Guillaume Duval: A mon sens, l’enjeu central sur ce sujet c’est le changement de logique des politiques économiques impulsées en Europe par le gouvernement allemand. Elles sont parfaitement absurdes en effet : selon la Commission européenne, la zone euro a dégagé l’an dernier un excédent de 384 milliards d’euros de ses opérations courantes (ventes de biens et de services), soit 3,6 % de son PIB. Cela signifie que nous aurions pu dépenser 384 milliards de plus en Europe l’an dernier sans que cela pose aucun problème de financement : pas besoin de quémander auprès des Qataris ou des Chinois, nous avions produit nous-mêmes la richesse correspondante. Malgré le chômage qui nous ronge, la pauvreté qui a explosé depuis la crise, le retard pris dans la transition énergétique… nous ne l’avons pas fait uniquement parce que nos propres politiques nous ont empêchés de le faire. Dans ce contexte, il est parfaitement anormal que la politique monétaire européenne continue de pousser l’euro à la baisse. Mais contrairement à ce qu’elle prétend, c’est Angela Merkel qui détient pour une bonne part la clef de ce problème. Vu l’état de l’économie européenne, la BCE ne pourrait en effet adopter une politique monétaire moins laxiste que si parallèlement les Etats européens se dotent quant à eux de politiques budgétaires moins restrictives et de politiques du marché du travail moins déflationnistes. Des politiques que le gouvernement allemand tient pourtant absolument à imposer à ses voisins. Si l’opinion publique et les dirigeants allemands ne changent pas rapidement d’approche, la construction européenne éclatera et l’extrême droite s’imposera, notamment en France.

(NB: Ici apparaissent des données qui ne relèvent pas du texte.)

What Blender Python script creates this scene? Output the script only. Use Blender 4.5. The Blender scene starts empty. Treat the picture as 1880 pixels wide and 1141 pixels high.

Philippe Lamberts: Il faut changer de cap en Europe : les objectifs européens qu’on se fixe devraient être des objectifs contraignants d’empreinte écologique et de lutte contre les inégalités afin de mettre enfin en place une Europe fiscale, une Europe sociale et une Europe de la transition écologique. Tous nos grands partenaires commerciaux à travers le monde, Chine et Etats-Unis notamment, sont protectionnistes, et si les frontières sont faites pour être traversées, ce sont les démocraties qui doivent en fixer les conditions, pour les biens, les services et surtout le capital. L’Europe a un levier considérable: l’accès à son immense marché intérieur. C’est un levier puissant car aucune multinationale ne peut faire l’impasse sur l’Europe et il peut donc permettre l’imposition de normes sociales et environnementales exigeantes et leur exportation. Les réponses des partis populistes à l’insécurité sont de promettre la sécurité par le repli. C’est la stratégie “de la forteresse” ou encore “du parapluie”. C’est le fameux “eux et nous”, le nous étant de préférence l’“homme blanc”. C’est une grande constante des partis populistes en Europe actuellement, même si certains d’entre eux peuvent être dirigés par des femmes. Cette lecture est totalement erronée dans le sens où certains de ces partis populistes sont néolibéraux en Europe: la NVA en Belgique, l’extrême-droite néerlandaise du PVV, etc. La véritable question n’est pas l’échelon des décisions prises, comme l’échelle européenne dénoncée par les populistes d’extrême droite, mais leur nature. Les populistes mentent aux gens quand ils leur font croire que l’on peut construire des murs pour nous isoler des tumultes du monde (changement climatique, migrations, etc). Les Européens, c’est 5% de la population mondiale en 2050 sur 2,2% des terres émergées. Donc nous n’avons pas d’autres choix que de travailler tous ensemble. L’article premier de la Déclaration universelle des droit de l’homme stipule que « Tous les êtres humains naissent libres et égaux en dignité et en droits.» Or ceci n’est pas une réalité, c’est une promesse, et les majorités politiques actuelles ne font pas en sorte de respecter cette promesse. La question est donc de construire des majorités politiques autour de la promesse de cet article premier.